● **Task objective**:
Retype, with no alterations, every line between the one containing "Generate a Blender" and the one containing "def onZ(x, y, Z): d", counting both of those lines too. Pictures are to be left out.

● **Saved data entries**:
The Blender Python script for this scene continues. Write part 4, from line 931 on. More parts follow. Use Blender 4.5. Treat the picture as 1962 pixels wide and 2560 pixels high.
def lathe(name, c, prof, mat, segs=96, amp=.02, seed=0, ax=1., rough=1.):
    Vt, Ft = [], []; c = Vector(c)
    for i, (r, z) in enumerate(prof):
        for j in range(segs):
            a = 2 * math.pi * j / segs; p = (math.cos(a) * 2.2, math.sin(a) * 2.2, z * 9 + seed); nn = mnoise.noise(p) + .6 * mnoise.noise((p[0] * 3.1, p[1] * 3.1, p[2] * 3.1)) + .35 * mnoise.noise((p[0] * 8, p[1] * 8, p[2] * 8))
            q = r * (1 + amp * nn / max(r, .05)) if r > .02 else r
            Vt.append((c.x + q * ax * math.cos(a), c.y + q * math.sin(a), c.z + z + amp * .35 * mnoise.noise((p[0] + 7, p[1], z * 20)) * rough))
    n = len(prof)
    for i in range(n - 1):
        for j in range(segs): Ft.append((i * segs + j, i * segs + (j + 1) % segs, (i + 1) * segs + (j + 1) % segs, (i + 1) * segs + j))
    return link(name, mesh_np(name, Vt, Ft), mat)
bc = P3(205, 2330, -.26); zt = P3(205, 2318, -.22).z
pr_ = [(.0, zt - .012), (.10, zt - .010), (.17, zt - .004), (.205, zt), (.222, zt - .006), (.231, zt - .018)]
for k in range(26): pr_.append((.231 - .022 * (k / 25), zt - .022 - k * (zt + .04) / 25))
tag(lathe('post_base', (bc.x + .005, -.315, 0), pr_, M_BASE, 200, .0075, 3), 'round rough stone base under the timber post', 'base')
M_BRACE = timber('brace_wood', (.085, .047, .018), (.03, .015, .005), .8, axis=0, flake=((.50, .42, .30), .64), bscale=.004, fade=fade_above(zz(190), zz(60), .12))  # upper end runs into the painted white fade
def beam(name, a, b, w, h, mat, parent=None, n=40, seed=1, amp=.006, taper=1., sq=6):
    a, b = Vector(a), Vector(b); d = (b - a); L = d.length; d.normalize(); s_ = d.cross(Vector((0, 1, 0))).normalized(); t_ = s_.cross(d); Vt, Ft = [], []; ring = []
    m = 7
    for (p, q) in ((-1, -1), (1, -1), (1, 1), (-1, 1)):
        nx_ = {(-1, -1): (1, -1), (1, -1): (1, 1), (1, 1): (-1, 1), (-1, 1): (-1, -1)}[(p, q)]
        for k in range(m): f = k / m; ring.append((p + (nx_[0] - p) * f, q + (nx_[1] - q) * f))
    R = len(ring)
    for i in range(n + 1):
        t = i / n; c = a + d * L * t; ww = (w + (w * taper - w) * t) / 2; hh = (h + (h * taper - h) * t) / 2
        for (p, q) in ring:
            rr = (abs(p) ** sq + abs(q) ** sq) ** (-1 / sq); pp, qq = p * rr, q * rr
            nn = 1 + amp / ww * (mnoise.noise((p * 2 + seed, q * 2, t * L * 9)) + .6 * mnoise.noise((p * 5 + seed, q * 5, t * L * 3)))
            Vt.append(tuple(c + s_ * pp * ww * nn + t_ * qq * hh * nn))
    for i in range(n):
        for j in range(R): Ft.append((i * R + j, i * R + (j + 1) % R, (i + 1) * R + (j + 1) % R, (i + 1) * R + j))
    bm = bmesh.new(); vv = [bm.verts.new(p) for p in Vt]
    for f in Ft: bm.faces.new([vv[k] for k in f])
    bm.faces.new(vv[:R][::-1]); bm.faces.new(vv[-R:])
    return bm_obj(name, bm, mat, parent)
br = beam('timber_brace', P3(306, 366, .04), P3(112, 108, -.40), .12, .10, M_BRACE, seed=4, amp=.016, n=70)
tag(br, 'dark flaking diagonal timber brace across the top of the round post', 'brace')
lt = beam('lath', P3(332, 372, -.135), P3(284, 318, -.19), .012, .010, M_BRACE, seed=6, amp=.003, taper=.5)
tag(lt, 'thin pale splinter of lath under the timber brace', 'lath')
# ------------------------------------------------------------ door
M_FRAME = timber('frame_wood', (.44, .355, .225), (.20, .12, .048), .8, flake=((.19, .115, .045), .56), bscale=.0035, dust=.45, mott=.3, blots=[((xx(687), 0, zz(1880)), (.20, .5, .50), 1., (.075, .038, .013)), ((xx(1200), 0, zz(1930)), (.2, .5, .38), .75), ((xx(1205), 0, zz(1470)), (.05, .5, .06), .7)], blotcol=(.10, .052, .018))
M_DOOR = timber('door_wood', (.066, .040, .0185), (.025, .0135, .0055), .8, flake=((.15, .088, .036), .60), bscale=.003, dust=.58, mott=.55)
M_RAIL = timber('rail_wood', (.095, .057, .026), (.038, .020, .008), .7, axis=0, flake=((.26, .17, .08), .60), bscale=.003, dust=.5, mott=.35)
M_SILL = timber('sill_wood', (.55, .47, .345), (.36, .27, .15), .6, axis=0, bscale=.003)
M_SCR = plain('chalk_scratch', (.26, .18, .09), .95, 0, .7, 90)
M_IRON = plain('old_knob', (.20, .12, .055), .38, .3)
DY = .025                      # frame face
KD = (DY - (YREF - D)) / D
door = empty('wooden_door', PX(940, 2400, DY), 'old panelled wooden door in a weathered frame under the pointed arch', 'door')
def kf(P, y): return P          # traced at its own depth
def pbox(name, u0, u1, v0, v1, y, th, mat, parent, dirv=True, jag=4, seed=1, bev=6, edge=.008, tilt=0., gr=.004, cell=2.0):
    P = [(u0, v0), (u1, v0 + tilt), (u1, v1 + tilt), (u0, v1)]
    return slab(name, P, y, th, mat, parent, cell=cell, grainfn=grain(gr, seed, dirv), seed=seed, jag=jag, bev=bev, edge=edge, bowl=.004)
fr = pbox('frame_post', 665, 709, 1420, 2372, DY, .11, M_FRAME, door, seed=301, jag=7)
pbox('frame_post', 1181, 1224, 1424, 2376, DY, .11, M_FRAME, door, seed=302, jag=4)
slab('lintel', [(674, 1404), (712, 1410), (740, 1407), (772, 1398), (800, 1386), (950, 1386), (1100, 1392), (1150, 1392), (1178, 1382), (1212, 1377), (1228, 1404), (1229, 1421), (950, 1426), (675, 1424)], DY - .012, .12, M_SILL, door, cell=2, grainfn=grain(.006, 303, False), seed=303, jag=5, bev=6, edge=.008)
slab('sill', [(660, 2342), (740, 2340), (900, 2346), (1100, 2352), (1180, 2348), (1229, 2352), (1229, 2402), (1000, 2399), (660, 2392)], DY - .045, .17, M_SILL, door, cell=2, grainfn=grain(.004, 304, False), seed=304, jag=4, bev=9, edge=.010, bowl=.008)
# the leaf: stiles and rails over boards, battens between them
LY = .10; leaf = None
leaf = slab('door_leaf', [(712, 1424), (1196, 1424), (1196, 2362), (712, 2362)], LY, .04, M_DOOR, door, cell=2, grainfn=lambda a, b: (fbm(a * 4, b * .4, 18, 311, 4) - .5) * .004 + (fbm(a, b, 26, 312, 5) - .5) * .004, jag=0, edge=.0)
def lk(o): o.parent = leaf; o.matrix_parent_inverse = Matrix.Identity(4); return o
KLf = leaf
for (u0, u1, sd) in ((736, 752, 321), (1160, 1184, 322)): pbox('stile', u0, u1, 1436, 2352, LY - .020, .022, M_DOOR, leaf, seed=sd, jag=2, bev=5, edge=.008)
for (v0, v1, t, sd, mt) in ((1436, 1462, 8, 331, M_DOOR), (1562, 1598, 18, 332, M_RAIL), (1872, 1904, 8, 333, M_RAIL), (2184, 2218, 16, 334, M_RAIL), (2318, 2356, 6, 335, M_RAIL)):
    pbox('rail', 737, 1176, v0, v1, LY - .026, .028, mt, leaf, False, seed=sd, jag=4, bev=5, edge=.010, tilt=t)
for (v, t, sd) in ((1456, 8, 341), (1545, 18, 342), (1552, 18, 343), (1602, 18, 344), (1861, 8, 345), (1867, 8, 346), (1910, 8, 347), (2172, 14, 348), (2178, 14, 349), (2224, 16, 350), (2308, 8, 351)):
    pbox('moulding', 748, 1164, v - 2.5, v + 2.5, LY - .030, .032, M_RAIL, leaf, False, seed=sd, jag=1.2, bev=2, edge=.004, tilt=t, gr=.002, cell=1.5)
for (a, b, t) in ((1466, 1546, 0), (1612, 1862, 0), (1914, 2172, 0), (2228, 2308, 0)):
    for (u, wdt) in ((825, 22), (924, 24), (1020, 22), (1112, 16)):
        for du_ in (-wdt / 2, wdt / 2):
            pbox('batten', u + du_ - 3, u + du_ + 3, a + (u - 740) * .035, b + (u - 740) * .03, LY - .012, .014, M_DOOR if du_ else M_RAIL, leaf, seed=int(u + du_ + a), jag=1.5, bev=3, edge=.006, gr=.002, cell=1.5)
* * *
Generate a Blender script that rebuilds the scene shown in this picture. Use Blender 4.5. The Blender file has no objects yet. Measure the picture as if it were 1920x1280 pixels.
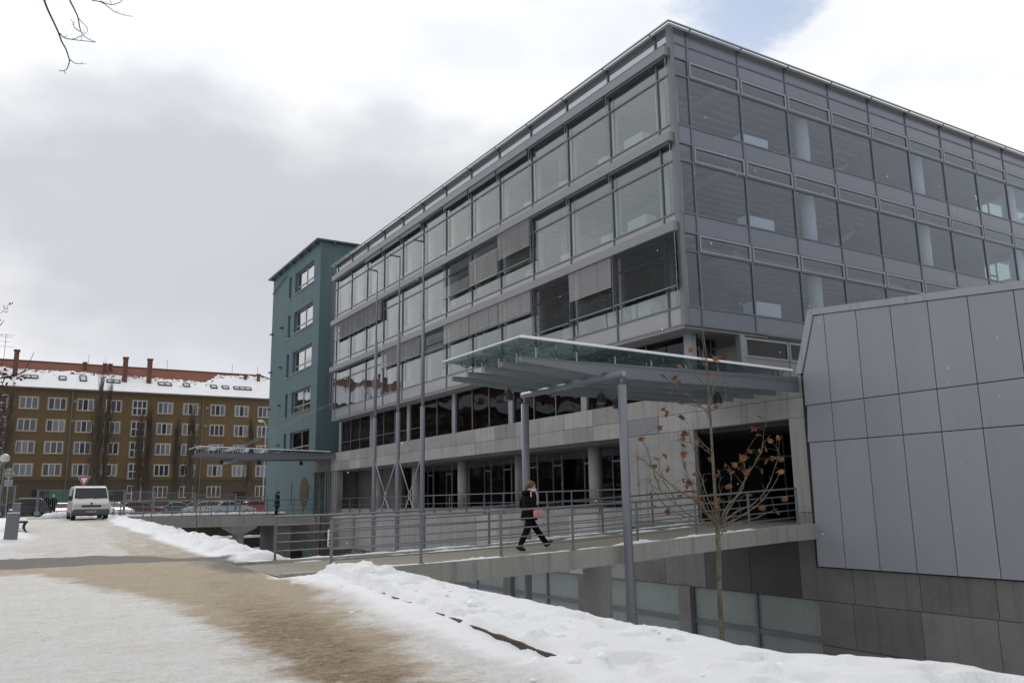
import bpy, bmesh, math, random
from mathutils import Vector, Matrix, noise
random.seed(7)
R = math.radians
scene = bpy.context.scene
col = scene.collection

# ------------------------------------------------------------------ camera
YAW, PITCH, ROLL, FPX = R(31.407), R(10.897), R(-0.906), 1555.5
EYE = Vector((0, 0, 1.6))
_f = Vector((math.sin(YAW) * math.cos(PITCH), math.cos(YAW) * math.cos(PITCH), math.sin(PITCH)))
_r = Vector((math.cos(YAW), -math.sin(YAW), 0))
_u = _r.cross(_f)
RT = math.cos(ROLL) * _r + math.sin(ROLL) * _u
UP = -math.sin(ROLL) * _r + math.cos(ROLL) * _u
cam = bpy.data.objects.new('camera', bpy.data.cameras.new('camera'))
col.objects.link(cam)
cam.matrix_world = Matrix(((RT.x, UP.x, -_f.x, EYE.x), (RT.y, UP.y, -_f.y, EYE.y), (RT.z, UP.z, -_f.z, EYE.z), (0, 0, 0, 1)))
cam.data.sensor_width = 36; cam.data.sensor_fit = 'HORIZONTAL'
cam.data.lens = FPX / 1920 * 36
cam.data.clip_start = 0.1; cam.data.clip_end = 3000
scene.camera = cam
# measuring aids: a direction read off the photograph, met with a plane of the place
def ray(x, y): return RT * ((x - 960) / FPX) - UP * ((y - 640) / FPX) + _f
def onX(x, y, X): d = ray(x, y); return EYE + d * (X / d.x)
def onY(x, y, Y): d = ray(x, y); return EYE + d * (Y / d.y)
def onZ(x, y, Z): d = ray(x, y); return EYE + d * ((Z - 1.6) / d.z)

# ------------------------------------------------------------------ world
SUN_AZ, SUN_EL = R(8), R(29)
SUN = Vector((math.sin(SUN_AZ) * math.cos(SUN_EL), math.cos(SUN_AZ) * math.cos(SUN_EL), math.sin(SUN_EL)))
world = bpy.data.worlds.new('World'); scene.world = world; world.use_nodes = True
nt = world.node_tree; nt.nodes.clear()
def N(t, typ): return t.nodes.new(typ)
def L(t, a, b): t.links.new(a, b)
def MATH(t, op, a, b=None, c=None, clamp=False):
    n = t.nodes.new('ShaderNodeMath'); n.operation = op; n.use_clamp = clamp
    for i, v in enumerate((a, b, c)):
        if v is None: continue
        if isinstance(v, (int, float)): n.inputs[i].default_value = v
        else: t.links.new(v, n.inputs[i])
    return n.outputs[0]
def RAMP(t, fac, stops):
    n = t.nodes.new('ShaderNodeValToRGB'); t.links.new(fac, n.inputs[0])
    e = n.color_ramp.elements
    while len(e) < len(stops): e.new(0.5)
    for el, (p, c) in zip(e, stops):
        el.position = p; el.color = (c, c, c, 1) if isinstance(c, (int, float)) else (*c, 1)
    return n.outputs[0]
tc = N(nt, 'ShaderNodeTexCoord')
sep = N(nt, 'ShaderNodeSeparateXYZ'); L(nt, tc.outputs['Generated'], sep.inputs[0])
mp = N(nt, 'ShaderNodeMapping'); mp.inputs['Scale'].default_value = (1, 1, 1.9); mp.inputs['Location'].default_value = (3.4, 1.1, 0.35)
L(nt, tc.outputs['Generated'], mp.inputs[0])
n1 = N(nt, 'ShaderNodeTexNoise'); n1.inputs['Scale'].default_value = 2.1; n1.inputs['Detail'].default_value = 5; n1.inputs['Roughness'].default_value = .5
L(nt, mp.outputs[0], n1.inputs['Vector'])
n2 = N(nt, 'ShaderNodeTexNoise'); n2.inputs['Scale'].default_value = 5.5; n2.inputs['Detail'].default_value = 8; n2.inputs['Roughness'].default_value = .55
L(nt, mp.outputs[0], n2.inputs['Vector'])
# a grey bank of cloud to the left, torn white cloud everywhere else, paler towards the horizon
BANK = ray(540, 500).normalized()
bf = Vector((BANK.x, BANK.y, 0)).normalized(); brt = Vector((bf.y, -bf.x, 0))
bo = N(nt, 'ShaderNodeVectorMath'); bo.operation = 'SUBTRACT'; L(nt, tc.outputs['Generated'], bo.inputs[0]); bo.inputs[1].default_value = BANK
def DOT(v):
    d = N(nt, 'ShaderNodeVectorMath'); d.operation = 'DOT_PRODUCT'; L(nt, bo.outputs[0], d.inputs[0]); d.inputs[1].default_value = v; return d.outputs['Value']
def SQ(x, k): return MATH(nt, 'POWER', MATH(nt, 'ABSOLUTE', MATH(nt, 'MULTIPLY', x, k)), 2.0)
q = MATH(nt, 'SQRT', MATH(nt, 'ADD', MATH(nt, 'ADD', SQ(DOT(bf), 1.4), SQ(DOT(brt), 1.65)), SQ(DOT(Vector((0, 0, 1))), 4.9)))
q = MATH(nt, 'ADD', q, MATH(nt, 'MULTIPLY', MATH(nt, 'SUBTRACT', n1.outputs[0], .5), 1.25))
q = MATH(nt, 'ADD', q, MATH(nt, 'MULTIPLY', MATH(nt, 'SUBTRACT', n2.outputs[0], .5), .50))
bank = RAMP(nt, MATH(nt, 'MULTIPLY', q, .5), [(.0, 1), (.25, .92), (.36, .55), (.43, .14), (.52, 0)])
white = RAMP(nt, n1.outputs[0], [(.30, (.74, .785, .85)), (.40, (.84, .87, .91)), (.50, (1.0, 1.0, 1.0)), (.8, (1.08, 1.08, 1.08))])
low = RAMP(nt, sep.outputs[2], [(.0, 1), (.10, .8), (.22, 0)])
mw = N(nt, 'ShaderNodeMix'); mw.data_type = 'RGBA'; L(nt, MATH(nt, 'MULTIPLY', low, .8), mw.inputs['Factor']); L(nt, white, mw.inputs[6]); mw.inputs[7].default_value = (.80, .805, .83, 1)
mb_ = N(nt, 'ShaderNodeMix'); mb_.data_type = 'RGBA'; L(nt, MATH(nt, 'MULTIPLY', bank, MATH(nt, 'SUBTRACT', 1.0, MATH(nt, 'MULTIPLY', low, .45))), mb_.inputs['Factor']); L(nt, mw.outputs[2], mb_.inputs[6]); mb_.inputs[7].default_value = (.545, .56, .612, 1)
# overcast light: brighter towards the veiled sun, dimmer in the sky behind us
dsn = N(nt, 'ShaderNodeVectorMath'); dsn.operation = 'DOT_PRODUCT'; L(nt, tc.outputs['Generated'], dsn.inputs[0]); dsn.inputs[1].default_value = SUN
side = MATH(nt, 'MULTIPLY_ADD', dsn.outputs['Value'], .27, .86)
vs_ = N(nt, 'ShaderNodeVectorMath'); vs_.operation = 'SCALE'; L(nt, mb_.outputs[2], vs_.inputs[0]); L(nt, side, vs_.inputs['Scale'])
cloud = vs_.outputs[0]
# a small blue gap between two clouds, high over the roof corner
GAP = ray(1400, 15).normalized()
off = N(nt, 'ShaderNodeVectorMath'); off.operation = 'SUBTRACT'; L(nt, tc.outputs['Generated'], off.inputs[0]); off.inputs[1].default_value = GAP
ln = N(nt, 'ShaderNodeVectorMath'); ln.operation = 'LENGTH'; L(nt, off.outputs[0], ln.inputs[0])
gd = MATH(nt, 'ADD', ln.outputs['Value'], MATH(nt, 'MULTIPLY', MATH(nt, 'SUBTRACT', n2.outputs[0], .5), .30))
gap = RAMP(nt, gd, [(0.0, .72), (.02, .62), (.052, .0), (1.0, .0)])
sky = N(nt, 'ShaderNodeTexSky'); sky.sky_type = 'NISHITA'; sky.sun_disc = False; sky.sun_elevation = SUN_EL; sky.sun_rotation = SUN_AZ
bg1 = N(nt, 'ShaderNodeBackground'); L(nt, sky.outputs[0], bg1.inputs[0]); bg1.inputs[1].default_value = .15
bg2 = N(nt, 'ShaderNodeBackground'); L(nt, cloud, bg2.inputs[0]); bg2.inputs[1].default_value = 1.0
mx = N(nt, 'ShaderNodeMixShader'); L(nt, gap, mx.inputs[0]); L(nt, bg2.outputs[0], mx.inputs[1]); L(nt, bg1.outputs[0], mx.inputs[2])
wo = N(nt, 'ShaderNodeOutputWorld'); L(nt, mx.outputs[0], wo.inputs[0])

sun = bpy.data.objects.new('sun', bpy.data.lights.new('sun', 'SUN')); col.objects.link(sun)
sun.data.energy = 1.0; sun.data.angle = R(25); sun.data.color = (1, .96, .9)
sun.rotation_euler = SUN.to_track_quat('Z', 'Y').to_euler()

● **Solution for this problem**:
Generate a Blender script that rebuilds the scene shown in this picture. Use Blender 4.5. The Blender file has no objects yet. Measure the picture as if it were 1920x1280 pixels.
import bpy, bmesh, math, random
from mathutils import Vector, Matrix, noise
random.seed(7)
R = math.radians
scene = bpy.context.scene
col = scene.collection

# ------------------------------------------------------------------ camera
YAW, PITCH, ROLL, FPX = R(31.407), R(10.897), R(-0.906), 1555.5
EYE = Vector((0, 0, 1.6))
_f = Vector((math.sin(YAW) * math.cos(PITCH), math.cos(YAW) * math.cos(PITCH), math.sin(PITCH)))
_r = Vector((math.cos(YAW), -math.sin(YAW), 0))
_u = _r.cross(_f)
RT = math.cos(ROLL) * _r + math.sin(ROLL) * _u
UP = -math.sin(ROLL) * _r + math.cos(ROLL) * _u
cam = bpy.data.objects.new('camera', bpy.data.cameras.new('camera'))
col.objects.link(cam)
cam.matrix_world = Matrix(((RT.x, UP.x, -_f.x, EYE.x), (RT.y, UP.y, -_f.y, EYE.y), (RT.z, UP.z, -_f.z, EYE.z), (0, 0, 0, 1)))
cam.data.sensor_width = 36; cam.data.sensor_fit = 'HORIZONTAL'
cam.data.lens = FPX / 1920 * 36
cam.data.clip_start = 0.1; cam.data.clip_end = 3000
scene.camera = cam
# measuring aids: a direction read off the photograph, met with a plane of the place
def ray(x, y): return RT * ((x - 960) / FPX) - UP * ((y - 640) / FPX) + _f
def onX(x, y, X): d = ray(x, y); return EYE + d * (X / d.x)
def onY(x, y, Y): d = ray(x, y); return EYE + d * (Y / d.y)
def onZ(x, y, Z): d = ray(x, y); return EYE + d * ((Z - 1.6) / d.z)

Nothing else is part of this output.